Rather than Theresa May shaping Brexit, the ‘mandate’ given by the British voters at Brexit now completely shapes Theresa May.

If we are at the point of weaponised artificial intelligence, while both current leaderships and electorates readily observe the fundamental shifts technology is driving, neither is capable of understanding the complex drivers behind those shifts.

Perhaps we have entered a new version of the Stanford Prison Experiment on the scale of the western world. Where ordinary businessmen and politicians become authoritarian prison guards, and persecute people who were days before collegues and friends.

Cambridge Analytica optimises for a single variable — delivering the voting results specified by its clients. What human experience it unlocks in its social media targets getting to those results are inconsequential.

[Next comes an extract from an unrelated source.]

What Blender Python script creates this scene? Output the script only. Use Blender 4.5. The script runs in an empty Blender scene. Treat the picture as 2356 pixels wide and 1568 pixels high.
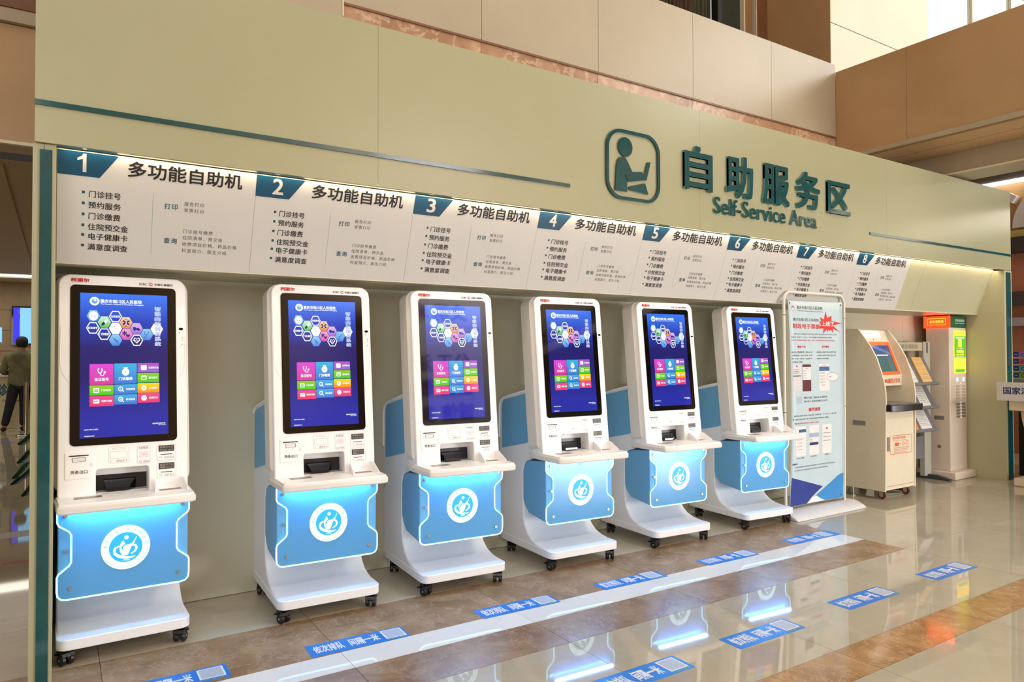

If the feedback loop says that the EU Referendum vote can be shifted by generating racist overtones and social strife, the system is then intentionally optimised to generate racism and social strife.

A solution is quite simple. These systems must be configured to solve problems based on multiple constraints. Help achieve the target goal for the customer, without also generating secondary effects like racism. In word, regulated.

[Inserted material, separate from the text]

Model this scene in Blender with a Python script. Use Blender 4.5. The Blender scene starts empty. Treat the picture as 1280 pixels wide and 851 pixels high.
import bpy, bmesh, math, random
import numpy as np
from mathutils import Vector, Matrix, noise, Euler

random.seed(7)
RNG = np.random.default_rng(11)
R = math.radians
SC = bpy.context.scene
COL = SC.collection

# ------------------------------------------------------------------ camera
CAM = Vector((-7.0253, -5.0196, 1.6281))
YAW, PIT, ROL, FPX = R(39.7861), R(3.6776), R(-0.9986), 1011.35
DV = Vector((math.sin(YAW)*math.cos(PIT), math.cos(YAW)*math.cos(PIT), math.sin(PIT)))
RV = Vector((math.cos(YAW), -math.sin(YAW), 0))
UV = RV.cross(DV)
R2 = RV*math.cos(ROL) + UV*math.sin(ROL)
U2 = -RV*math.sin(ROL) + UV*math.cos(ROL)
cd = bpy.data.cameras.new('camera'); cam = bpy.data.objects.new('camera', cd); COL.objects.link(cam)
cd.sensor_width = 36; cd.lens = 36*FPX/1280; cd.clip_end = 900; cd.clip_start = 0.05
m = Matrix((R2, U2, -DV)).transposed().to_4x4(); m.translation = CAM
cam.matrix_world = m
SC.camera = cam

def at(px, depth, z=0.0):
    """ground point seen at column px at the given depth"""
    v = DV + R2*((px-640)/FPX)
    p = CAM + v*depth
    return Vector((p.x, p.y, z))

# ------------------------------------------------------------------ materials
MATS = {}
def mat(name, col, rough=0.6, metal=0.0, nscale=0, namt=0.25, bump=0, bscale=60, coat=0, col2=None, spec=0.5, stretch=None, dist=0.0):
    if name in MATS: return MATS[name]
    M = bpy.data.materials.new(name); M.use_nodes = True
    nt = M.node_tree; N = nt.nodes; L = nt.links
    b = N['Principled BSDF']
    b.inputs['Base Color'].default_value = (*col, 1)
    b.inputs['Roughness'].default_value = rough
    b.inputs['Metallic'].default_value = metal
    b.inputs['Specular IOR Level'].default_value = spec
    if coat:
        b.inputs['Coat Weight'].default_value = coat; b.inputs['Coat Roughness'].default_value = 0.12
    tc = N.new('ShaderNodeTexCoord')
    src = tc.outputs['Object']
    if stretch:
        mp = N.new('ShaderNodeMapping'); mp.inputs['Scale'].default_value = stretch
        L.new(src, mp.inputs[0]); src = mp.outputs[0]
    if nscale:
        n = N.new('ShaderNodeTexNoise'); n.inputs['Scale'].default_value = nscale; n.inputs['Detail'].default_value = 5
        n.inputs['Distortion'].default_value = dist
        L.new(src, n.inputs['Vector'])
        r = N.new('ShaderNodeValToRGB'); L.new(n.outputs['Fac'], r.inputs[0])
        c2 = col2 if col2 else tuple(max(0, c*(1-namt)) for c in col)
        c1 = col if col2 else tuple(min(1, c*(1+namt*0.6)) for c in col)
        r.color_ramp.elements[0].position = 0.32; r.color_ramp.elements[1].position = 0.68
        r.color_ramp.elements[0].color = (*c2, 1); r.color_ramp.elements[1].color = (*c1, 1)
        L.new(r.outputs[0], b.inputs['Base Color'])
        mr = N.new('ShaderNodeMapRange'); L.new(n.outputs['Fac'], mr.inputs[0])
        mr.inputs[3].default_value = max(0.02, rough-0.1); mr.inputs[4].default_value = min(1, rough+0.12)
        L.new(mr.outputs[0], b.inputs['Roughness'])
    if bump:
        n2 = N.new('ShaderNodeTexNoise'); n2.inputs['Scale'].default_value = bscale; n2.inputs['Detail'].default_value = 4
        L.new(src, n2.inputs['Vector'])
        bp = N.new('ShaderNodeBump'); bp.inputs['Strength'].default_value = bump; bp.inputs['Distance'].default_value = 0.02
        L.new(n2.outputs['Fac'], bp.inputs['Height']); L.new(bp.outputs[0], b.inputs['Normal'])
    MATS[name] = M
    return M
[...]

Science or science fiction?

To close, the technology components as presented here exist. Today, the core components of artificial intelligence and machine learning are freely downloadable, and both individuals and companies around the world are using those tools to effect change in every individual area of human life.

The fundamental question as to whether or not Donald Trump is a legitimate President or not, comes down to one’s personal belief if the technology systems in place today are powerful enough to allow the minds of voters to be manipulated and/or hacked?

Is it possible for today’s systems to deliver byte-streams of content that modify the human brain on both mass scales and an individual basis simultaneously?

If it is, then not only do we have a constitutional crisis coming, but a fundamental crisis in the very nature of human governance. We have achieved a level of technological advancement so powerful, that the fundamental inequalities of existing systems will be pushed to their extremes.

If that is the case, we have reached the limits of this format and implementation of democratic rule. Maintaining democracy moving forward requires regulation and transparency of tools capable of cognitive manipulation.

We cannot ascribe legitimacy to a theory of governance based on individual rationality, if a small number of actors now have the potential to modify the rationality of the electorate at large, without the latter’s conscious awareness of the former.